Write out the lines from the top of the material through the line with "return cam2w(X,Y)", exactly and with nothing added.
______
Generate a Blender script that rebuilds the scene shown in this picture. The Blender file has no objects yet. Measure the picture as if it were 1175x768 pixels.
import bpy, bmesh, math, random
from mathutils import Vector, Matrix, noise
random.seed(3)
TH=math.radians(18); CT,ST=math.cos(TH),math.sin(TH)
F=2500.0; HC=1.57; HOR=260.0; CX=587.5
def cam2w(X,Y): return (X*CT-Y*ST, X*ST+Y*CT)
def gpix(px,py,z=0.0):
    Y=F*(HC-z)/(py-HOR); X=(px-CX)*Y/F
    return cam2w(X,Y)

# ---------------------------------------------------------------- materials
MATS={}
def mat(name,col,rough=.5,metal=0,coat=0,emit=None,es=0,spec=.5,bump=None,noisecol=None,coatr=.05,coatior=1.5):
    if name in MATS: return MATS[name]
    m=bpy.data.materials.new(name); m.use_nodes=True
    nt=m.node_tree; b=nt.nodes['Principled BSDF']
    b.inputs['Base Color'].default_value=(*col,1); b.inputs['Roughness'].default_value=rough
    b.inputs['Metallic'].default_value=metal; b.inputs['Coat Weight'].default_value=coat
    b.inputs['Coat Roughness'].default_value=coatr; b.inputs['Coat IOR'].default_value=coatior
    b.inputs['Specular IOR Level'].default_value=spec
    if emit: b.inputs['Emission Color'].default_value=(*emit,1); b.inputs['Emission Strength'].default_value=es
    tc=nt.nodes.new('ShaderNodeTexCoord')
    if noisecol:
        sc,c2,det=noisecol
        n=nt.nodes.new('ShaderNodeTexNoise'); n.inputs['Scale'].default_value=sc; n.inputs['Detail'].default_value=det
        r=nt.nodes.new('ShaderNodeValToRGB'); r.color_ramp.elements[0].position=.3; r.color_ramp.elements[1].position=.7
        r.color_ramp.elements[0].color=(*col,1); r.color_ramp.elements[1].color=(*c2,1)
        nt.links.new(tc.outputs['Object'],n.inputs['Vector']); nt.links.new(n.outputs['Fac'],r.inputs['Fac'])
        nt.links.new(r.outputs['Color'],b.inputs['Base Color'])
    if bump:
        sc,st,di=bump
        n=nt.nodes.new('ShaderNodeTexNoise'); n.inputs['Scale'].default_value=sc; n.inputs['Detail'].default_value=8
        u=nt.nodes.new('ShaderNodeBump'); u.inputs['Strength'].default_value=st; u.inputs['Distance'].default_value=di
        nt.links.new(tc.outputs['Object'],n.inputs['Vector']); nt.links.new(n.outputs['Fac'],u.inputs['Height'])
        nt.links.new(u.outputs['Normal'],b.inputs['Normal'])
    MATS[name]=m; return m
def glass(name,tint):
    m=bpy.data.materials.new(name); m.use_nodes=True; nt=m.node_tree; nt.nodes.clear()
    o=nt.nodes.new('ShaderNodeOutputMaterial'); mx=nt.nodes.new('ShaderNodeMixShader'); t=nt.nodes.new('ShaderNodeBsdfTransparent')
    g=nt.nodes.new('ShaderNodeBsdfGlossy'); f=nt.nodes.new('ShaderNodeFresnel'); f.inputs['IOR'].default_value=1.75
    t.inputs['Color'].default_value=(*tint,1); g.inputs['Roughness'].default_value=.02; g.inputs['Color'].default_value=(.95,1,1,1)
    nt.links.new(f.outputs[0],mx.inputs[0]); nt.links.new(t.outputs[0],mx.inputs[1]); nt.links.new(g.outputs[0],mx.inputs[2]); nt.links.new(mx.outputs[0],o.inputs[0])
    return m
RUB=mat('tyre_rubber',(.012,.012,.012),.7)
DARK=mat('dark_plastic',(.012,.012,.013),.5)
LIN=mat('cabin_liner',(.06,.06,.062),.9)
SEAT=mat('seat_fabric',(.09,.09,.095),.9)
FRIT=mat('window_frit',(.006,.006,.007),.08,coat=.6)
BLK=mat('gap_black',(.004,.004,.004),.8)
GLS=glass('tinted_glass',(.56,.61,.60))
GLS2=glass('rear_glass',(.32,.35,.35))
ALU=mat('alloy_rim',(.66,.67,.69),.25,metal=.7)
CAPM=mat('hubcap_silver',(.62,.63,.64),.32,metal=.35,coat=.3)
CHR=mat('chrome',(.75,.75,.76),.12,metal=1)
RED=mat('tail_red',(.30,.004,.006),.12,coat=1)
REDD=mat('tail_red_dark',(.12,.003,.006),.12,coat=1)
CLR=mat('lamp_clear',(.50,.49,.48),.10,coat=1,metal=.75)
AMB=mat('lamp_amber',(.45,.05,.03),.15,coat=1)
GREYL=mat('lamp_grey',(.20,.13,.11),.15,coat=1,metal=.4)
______
> _EXPECTED ANSWER_
Generate a Blender script that rebuilds the scene shown in this picture. The Blender file has no objects yet. Measure the picture as if it were 1175x768 pixels.
import bpy, bmesh, math, random
from mathutils import Vector, Matrix, noise
random.seed(3)
TH=math.radians(18); CT,ST=math.cos(TH),math.sin(TH)
F=2500.0; HC=1.57; HOR=260.0; CX=587.5
def cam2w(X,Y): return (X*CT-Y*ST, X*ST+Y*CT)
def gpix(px,py,z=0.0):
    Y=F*(HC-z)/(py-HOR); X=(px-CX)*Y/F
    return cam2w(X,Y)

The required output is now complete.